Totnes Signal Box cafe has great ratings on Trip Advisor!

Totnes Signal Box cafe has great ratings on Trip Advisor!

I have elsewhere raised the issue of the gradual but inevitable loss of traditional GWR signal boxes as modernisation continues.  It seems sad that this process will accelerate as Network Rail seek to achieve their aim of centralising control of signalling in a very few massive signalling centres.

I emailed NR to ask about the likely fate of GWR boxes and was sent some very interesting information about the present situation.  Of the 71 boxes on the GWR, one has Grade 1 listing, there are currently 8 that are Grade 2 listed and are considered either by English Heritage or CADW as being ‘of note’ in an historical sense.

Several are in Wales, others on the North Cotswold line and many others are used for all sorts of other purposes.  Some of these may survive in situ but I am guessing that most will disappear in the years to come.

I can imagine that many of us are eyeing up our garden space in anticipation of their local box becoming surplus to requirements and needing a good home but my NR contact advises caution:

I hesitate to encourage people to want to acquire disused signal boxes… a new use may seem attractive (we have no wish to simply pull the buildings down) but sadly the very function of a signal box often places it next to the running line and therefore impossible to maintain without the costs of protection and possessions, and this may make it impossible for the new user to maintain.  With very limited income, there is unlikely to be anything approaching a business case for Network Rail to retain the building and rent it out.  Relocation is far from cheap:  recent experience suggests £1/4m as a starting point, quite possibly significantly more.”

NR has a commitment to reducing the liability of these disused boxes as possible, where they are not listed and not in a conservation area:  it is one of the limited number of ways in which we can reduce the cost of the railway to farepayer and taxpayer.

Where the box is listed, we need to understand the reason for the listing.  If it is because of the value of the box itself then re-location to a heritage railway may be the most appropriate way of making it available for future generations.  Where it is part of an assembly of buildings, retaining it in situ in a new use will probably be preferable. 

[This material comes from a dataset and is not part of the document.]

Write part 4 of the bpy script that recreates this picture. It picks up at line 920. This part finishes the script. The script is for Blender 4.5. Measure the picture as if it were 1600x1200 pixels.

Our options are therefore limited if we are to reduce costs and whilst I am happy to consider alternative proposals, these need to be sustainable in the longer term, and not simply defer the problem.  We have had well intentioned schemes in the past which have subsequently gone nowhere, leaving us with a dilapidated building and no funding to remove it.”

So, if you really do want your own GWR signal box, you will need to not only work out the finances but also have a realistic and practical plan for its removal.